The economist implored the federal and Lagos State governments to streamline tax payments and also provide an effective channel of operations for the tax authority.
Cumbersome business operation – Tax lawyer
A tax lawyer, Eyitayo Ogunyemi, said multiple taxations make business operations to become very cumbersome, such that owners begin to evade tax payments in order to survive.
He further noted that taxpayers become easily confused by the different types of taxes incurred on the same thing.
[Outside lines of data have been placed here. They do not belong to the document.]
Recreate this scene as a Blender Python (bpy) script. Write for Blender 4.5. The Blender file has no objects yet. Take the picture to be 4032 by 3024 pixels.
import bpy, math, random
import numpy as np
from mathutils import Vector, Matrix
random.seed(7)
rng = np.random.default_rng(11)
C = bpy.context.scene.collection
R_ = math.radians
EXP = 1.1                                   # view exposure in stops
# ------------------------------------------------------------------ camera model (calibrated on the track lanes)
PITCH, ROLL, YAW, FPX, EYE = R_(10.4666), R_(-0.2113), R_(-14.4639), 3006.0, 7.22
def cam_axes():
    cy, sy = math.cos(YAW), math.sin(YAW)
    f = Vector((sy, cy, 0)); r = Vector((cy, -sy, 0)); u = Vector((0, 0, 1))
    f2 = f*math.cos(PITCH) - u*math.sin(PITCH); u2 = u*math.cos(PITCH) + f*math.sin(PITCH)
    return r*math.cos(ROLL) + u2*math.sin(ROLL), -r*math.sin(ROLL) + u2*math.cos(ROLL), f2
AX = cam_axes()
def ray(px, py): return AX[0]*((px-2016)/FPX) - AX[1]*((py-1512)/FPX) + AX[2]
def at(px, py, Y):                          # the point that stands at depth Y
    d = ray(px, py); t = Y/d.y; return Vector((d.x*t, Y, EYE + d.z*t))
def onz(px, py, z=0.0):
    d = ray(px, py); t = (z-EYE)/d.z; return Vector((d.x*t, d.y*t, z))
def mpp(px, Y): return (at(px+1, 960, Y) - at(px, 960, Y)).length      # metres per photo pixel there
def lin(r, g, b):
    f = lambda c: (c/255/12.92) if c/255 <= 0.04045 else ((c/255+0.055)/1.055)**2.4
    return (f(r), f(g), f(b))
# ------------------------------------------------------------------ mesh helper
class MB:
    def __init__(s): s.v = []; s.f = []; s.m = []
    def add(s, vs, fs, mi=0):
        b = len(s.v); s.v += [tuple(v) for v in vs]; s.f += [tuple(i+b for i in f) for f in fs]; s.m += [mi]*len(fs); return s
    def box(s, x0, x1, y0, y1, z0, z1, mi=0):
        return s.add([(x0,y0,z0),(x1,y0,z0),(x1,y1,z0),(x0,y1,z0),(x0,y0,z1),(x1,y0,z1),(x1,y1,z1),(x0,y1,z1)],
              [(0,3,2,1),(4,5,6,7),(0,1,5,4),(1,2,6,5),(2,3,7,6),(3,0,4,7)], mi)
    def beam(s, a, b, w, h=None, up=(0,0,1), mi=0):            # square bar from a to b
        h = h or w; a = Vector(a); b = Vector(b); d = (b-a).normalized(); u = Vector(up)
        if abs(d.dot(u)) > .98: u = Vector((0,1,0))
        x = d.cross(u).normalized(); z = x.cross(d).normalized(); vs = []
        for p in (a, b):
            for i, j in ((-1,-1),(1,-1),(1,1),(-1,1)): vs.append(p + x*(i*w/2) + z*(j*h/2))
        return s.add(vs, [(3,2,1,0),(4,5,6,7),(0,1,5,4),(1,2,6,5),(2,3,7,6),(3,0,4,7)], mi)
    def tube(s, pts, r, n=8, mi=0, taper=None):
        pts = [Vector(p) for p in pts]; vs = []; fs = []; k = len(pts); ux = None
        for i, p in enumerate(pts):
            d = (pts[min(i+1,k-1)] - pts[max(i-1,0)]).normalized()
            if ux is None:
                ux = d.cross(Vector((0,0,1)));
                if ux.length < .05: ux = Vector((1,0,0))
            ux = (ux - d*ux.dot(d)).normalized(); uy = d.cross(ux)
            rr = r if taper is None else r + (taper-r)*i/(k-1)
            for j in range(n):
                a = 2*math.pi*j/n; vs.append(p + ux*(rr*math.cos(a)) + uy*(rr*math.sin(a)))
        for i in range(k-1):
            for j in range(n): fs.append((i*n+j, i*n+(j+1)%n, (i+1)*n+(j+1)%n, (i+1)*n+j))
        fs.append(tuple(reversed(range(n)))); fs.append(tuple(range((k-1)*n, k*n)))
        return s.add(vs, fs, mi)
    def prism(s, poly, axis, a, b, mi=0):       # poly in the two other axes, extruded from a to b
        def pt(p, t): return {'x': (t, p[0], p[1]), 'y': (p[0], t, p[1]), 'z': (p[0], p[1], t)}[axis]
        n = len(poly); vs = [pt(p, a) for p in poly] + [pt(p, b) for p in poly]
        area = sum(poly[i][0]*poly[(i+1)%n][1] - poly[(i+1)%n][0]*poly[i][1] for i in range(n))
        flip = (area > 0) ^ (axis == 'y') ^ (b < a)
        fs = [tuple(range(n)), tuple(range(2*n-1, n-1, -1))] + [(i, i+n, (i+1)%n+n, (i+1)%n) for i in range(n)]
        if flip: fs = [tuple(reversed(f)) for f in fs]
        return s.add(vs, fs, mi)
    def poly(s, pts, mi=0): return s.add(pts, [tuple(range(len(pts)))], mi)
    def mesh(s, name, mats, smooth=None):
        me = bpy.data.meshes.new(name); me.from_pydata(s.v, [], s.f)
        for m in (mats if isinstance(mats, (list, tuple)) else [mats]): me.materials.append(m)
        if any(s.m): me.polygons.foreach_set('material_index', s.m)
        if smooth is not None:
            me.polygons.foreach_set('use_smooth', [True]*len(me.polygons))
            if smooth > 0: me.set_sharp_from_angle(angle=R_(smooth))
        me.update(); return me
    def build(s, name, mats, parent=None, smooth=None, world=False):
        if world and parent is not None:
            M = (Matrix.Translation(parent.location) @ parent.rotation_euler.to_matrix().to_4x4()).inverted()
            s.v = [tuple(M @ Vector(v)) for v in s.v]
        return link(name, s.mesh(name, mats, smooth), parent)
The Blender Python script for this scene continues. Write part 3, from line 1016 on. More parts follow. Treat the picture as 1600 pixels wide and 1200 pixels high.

“One of the challenges that the country is facing is people’s distrust of how the government is applying tax revenues. Unfortunately, Chapter 2 of the 1999 Constitution of the Federal Republic of Nigeria (as amended) makes it non-justiciable for citizens to challenge the government regarding issues bordering on basic social amenities. In that sense, people are unable to demand value for their contributions to societal growth through tax payments” he said.
The taxation lawyer suggested that citizens should consider exploring the Freedom of Information Act to compel the governments to give account.
FIRS mum
Efforts made to speak with the FIRS spokesperson, Johannes Wonuola, on the government’s plan to address complaints made by companies and business owners concerning multiple taxations was not successful.
He had yet to respond to calls and text messages sent to his mobile as of the time this report was filed.
MOU signed to tackle multiple taxation – LIRS
Reacting on behalf of the LIRS, an official, Monsurat Amasa, disclosed that the LIRS and FIRS signed a Memorandum of Understanding some months back to address the menace of multiple taxes in the state.
She explained that the MoU would help to ensure that no level of government collects more than the tax they are meant to collect.
Amasa gave an assurance that all issues relating to taxes in the state would be addressed.